Mass incarceration is a horror in itself, but discarding children is more harmful than anything else. When our communities provide very little resources to those who need it most, the result is the human response of survival. It’s dehumanizing to reduce children to criminals while consistently showing them we don’t care about them as a society.
Ultimately, pushing our elected officials is imperative to assure unfair practices within the juvenile justice system change. Paying attention to the thoughts and actions of those running for office behind topics like juvenile justice or second-degree murder laws is the bare minimum. But change can happen. Hawaii, for instance, announced that the number of incarcerated girls at Hawaii Youth Correctional Facility was zero for the first time in its carceral history. But this didn’t happen overnight, it followed years of advocacy and choosing healing instead of punishment.
“There are several policy changes under consideration in the [Pennsylvania] legislature now that would change the way children are treated in the adult justice system. These proposals are the result of the bipartisan Pennsylvania Juvenile Justice Task Force. SB 1240 would eliminate “direct file”—the practice of charging children automatically as adults, without review by a judge, for a set list of offenses, which includes second-degree murder. It would also raise the age at which youth could be transferred after a hearing to adult court from 14 to 16, and change the presumption to favor a child staying in juvenile court,” explained YSRP Policy Director Margot Isman.

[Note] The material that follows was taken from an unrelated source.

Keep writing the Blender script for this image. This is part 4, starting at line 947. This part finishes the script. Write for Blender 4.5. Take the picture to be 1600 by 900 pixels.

As for Gordine, he is currently in the appeals process and is hoping he is approved through Pennsylvania’s Supreme Court. “I’m much more than just an inmate. […] or like, a juvenile who’s been sentenced to 40 years. I been working on myself constantly and sharpening my mind; bettering myself. … I’m just not that guy that—or that kid—that was caught up in this case. I’m so much more than that,” said Gordine.